-- BEGIN --

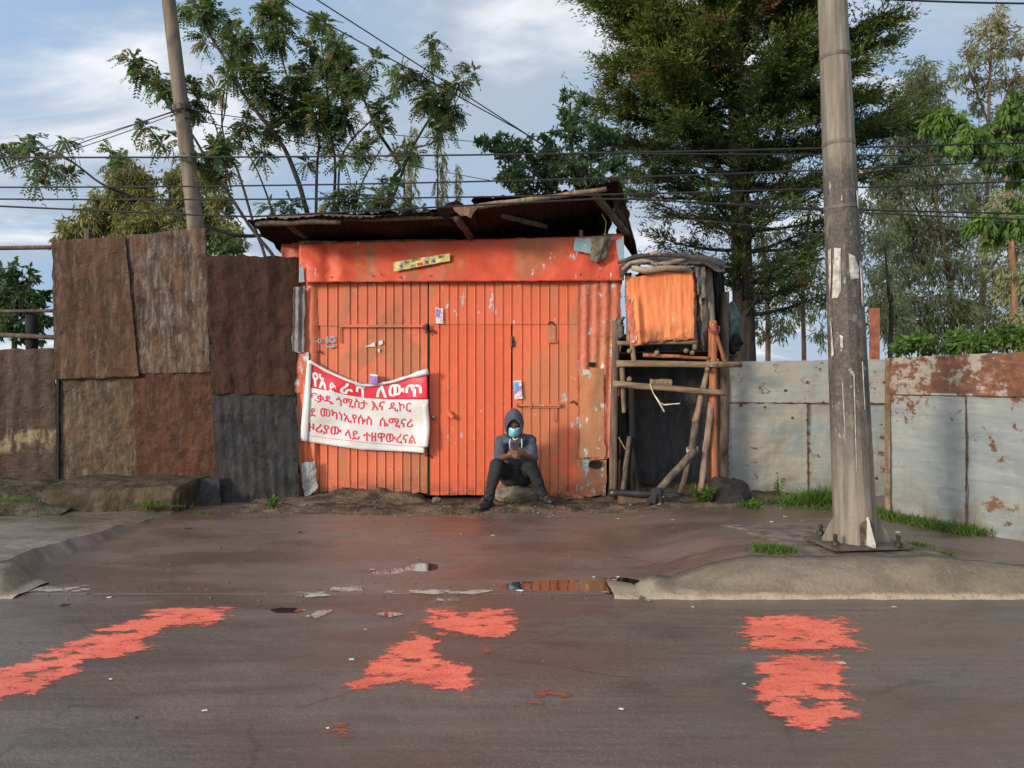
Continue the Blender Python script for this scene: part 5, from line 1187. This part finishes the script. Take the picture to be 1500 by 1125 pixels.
for k in range(70):
    x, y = random.Random(k).choice([(75,225),(100,250),(205,205),(240,215),(322,140),(315,145),(215,210),(265,225),(60,250),(180,240),(105,235)])
    r_ = random.Random(k+99); p = W(x+r_.uniform(-12, 12), y+r_.uniform(-5, 5), 9.9+r_.uniform(-.2, .2)); e = Vector((r_.uniform(-.05, .05), r_.uniform(-.03, .03), -r_.uniform(.10, .19)))
    pods.tube([p, p+e*.5+Vector((.01, 0, 0)), p+e], [.003, .007, .003], 4)
pods.build('pods', M_POD, podt)
# acacia bush rising behind the right half of the roof
def leaf_tree(name, label, cat, D, stems, clumps, mat, bark, ll=.10, lw=.04, n_=60, hang=.0, group=None, dens=1.0, ripe=0.0, jit=.5, twig=.006, basex=None, sq=(1, 1, 1), inner=.5):
    base = Vector((X(stems[0][0][0][0], D) if basex is None else basex, D, 0)); t = thing(name, base, label, cat, group)
    trunk('trunk', [([base-Vector((0, 0, .1))]*(1 if L[0][1] < 560 and k == 0 else 0)+jp(L, D, k+int(D*7)), r0, r1) for k, (L, r0, r1) in enumerate(stems)], bark, t)
    Qs = []; T = []; m = MB()
    for x, y, r in clumps:
        rm = r*(1.25 if mat is M_GUM else 1)/F*D; c = np.array(W(x, y, D+rng.uniform(-jit, jit))); n = int(n_*dens*(9.0 if mat is M_GUM else 5.5 if mat is M_BROAD else 3.0)*(r/20)**2)+8
        ns = max(3, n//14); sub = c+ball(ns, rm, sq, inner); k = rng.integers(0, ns, n)        # leaves gather in sprigs
        P = sub[k]+rng.normal(size=(n, 3))*rm*.13
        d = unit(rng.normal(size=(n, 3))*(1-hang*.7)+unit(P-c)*.5+np.array([0, 0, -1.0])*hang*1.6); L = ll*rng.uniform(.6, 1.25, n)
        Qs.append(diamonds(P, d, 1.25*lw*rng.uniform(.7, 1.2, n), 1.15*L)); tb = np.clip(rng.normal(.40, .18, ns)[k]+rng.normal(0, .13, n), 0, .84); T.append(np.where(rng.random(ns)[k] < ripe, .95, tb))
        for q in sub[:max(2, ns//2)]: m.tube([c-np.array([0, 0, rm*.3]), (c+q)/2, q], [twig, twig*.8, twig*.5], 4, cap=False)
    quads_mesh('crown', np.concatenate(Qs), np.concatenate(T), mat, t, None, m, bark); return t
leaf_tree('bushy_tree', 'dark bushy tree between the feathery trees and the big conifer', 'tree', 12.5, [([(850,330),(848,290),(842,250),(836,200),(835,150)], .07, .02), ([(845,300),(790,260),(740,220)], .03, .012), ([(848,280),(880,240),(900,210)], .03, .012)],
    [(704,206,10),(722,214,14),(745,222,18),(770,216,18),(755,250,24),(790,236,24),(815,226,20),(840,200,17),(800,268,26),(762,272,20),(742,262,12),(835,245,24),(870,225,24),(860,265,24),(830,140,10),(826,165,11),(845,172,11),(836,185,14),(852,150,9),(893,205,20),(900,245,22),(875,195,14),(812,190,8),(800,210,12),(735,205,10),(900,280,20)], M_BUSH, M_BARK, .085, .034, 105, .15, dens=1.35)
# --- big conifer
def conifer():
    D = 15.5; base = Vector((X(1092, D), D, 0)); t = thing('cypress_tree', base, 'huge dark conifer with feathery lit sprays behind the stand and power pole', 'tree')
    tp = [(base-Vector((0, 0, .2)), .27), (W(1091, 520, D), .22), (W(1084, 300, D), .19), (W(1076, 60, D), .16), (W(1072, -200, D), .10), (W(1072, -420, D), .03)]
    m = MB(); m.tube([p for p, _ in tp], [r for _, r in tp], 12, .12, 2); m.build('trunk', M_BARKC, t, smooth=True)
    cx = lambda z: base.x-.0
    Qs = []; T = []; tw = MB(); r_ = random.Random(5)
    br = []
    for i in range(210):
        z = lerp(2.6, 14.5, (i+.5)/210)+r_.uniform(-.15, .15); az = i*2.39996+r_.uniform(-.4, .4)
        full = (2.6 if z < 5 else 3.35) if z < 10 else lerp(3.35, .4, (z-10)/4.6)
        L = full*r_.uniform(.55, 1.0)*(.8 if z < 4.2 else 1)
        br.append((z, az, L))
    for i, (z, az, L) in enumerate(br):
        d = np.array([math.cos(az), math.sin(az)*.85, 0]); p0 = np.array([X(lerp(1091, 1072, min(1, z/16)), D), D, z])
        rise = r_.uniform(-.12, .32); low = z < 4.8
        path = [p0+d*L*s+np.array([0, 0, L*(rise*s+.18*s*s)]) for s in np.linspace(0, .95, 6)]
        tw.tube(path, [.05*(1-.82*s) for s in np.linspace(0, 1, 6)], 5, cap=False)
        ns = int((13 if z < 5.6 else 34)*L/2.6)+2; dead = r_.random() < .02
        for k in range(ns):
            s = (.22 if not low else .30)+(.80 if not low else .7)*(k/ns)**.75; p = p0+d*L*s+np.array([0, 0, L*(rise*s+.18*s*s)])
            side = np.array([-d[1], d[0], 0])*r_.uniform(-1, 1)
            sd = unit(d*1.0+side*.9+np.array([0, 0, r_.uniform(-.1, .65)]))[None, :][0]; sl_ = r_.uniform(.4, .85)
            nf = 7 if not low else 5; per = 16 if not low else 11; n = nf*per; f = np.repeat(np.arange(nf), per)
            fd = unit(sd+rng.normal(size=(nf, 3))*np.array([.42, .42, .26])); fl = sl_*rng.uniform(.55, 1.0, nf); fs_ = p+sd*(rng.random((nf, 1))*sl_*.45)
            u = rng.random(n); P = fs_[f]+fd[f]*(u*fl[f])[:, None]+rng.normal(size=(n, 3))*.022; dd = unit(fd[f]+rng.normal(size=(n, 3))*.45)
            Qs.append(diamonds(P, dd, .026, rng.uniform(.07, .16, n)*(1.15-.5*u)))
            if dead or r_.random() < .03: tb = np.full(n, .95)
            else:
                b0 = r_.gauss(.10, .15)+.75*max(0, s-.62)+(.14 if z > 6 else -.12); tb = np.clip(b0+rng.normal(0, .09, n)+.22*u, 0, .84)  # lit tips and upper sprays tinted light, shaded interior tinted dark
            T.append(tb)
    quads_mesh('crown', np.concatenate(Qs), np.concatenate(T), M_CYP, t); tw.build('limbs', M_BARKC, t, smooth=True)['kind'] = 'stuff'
conifer()
# --- gum trees on the right, beyond the fence
GT = 'gum trees beyond the sheet fence'
leaf_tree('gum_tree', 'thin gum tree with twin brown trunks left of the power pole', 'tree', 19, [([(1125,530),(1124,440),(1118,360),(1110,300)], .075, .04), ([(1124,440),(1150,400),(1165,370)], .03, .015)],
    [(1130,395,24),(1108,420,20),(1150,430,24),(1095,455,20),(1140,470,22),(1118,350,22),(1150,370,18),(1085,400,14),(1115,490,12)], M_GUM, M_BARKE, .16, .03, 40, .6, GT, 1, .06)
leaf_tree('gum_tree', 'slim gum tree standing close behind the power pole', 'tree', 20, [([(1178,530),(1176,430),(1180,360),(1186,300)], .07, .035), ([(1176,430),(1200,380)], .03, .015)],
    [(1185,400,26),(1205,440,24),(1170,455,20),(1192,350,24),(1165,400,18),(1205,490,16),(1180,310,20),(1275,300,24),(1282,350,26),(1272,400,22),(1295,430,22),(1285,260,22)], M_GUM, M_BARKE, .16, .03, 36, .6, GT, 1, .06)
leaf_tree('gum_tree', 'pale gum tree with rounded top right of the power pole', 'tree', 22, [([(1395,540),(1392,420),(1375,320),(1360,220),(1352,110)], .12, .03), ([(1385,380),(1340,300),(1320,250)], .04, .015), ([(1390,420),(1420,350),(1430,300)], .04, .015)],
    [(1350,105,20),(1340,130,24),(1362,135,22),(1330,165,22),(1370,170,24),(1345,195,28),(1320,215,24),(1375,220,26),(1310,260,28),(1350,265,30),(1395,275,28),(1320,310,30),(1365,330,28),(1300,350,24),(1340,380,30),(1385,385,28),(1320,430,28),(1365,440,28),(1400,340,24),(1305,400,22),(1345,480,24),(1320,490,22),(1372,490,24),(1400,495,22),(1418,460,24),(1335,345,26),(1300,265,20),(1295,455,22),(1395,450,24),(1300,300,20),(1420,400,20)], M_GUM, M_BARKE, .18, .034, 58, .65, GT, 1, .08)
leaf_tree('gum_tree', 'tall open topped gum tree with brownish leaves near right edge', 'tree', 24, [([(1432,540),(1440,420),(1446,300),(1448,180),(1452,60)], .13, .03), ([(1447,240),(1470,150),(1490,100)], .05, .015), ([(1448,180),(1425,120),(1415,80)], .04, .012), ([(1440,420),(1470,360),(1500,300)], .04, .015)],
    [(1455,28,18),(1440,50,18),(1472,45,16),(1425,80,18),(1460,78,20),(1490,70,18),(1415,110,18),(1445,120,16),(1480,120,20),(1430,150,18),(1500,130,20),(1450,230,24),(1480,260,26),(1430,280,24),(1470,330,28),(1440,370,26),(1500,360,28),(1460,420,28),(1490,450,26),(1430,460,22),(1452,485,24),(1480,490,22),(1508,480,24),(1500,420,24),(1440,320,24),(1415,300,22),(1510,280,24),(1470,180,20),(1520,200,24)], M_GUM, M_BARKE, .19, .036, 44, .5, GT, 1, .5)
leaf_tree('gum_tree', 'gum tree with straight orange brown trunk at the right edge', 'tree', 16.5, [([(1489,520),(1484,400),(1478,300),(1474,240)], .075, .05), ([(1484,400),(1500,340)], .025, .012)],
    [(1470,300,20),(1500,330,24),(1455,350,20),(1510,400,24),(1480,430,20),(1500,470,20),(1465,395,16)], M_GUM, M_BARKE, .15, .03, 44, .6, GT, 1, .05)
leaf_tree('gum_tree', 'dark slender gum tree rising behind the red fence post', 'tree', 18, [([(1304,530),(1306,450),(1302,425)], .06, .05), ([(1302,430),(1296,360)], .03, .015)], [(1290,440,18),(1312,460,20),(1286,480,16),(1325,490,16),(1300,400,16),(1296,355,16)], M_GUM, M_BARKC, .15, .03, 40, .6, GT, 1, .04)
# nearer broadleaf tree reaching in from the right
leaf_tree('broadleaf_tree', 'glossy broad leaved tree with drooping leaves reaching in from the right edge', 'tree', 10.5, [([(1610,560),(1600,400),(1585,270),(1560,210),(1500,190),(1430,195),(1370,185)], .10, .012), ([(1585,300),(1520,320),(1450,325)], .03, .008), ([(1560,210),(1500,165),(1475,150)], .025, .01)],
    [(1358,180,15),(1378,172,18),(1400,182,20),(1425,195,20),(1388,205,16),(1450,200,22),(1480,160,20),(1470,190,22),(1500,175,24),(1500,215,24),(1460,228,18),(1435,222,16),(1410,218,14),(1490,245,20),(1445,318,18),(1425,330,14),(1470,330,18),(1500,322,20),(1455,345,12),(1485,302,14),(1530,250,26),(1540,180,26),(1530,330,22),(1485,140,12)], M_BROAD, M_BARK, .125, .036, 50, .75, None, 1.0, 0, .3, .006, X(1612, 10.5))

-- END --

[Instructions for the task] Report only the number of lines in the listing that contain the word "from".

[Result for this exercise] 3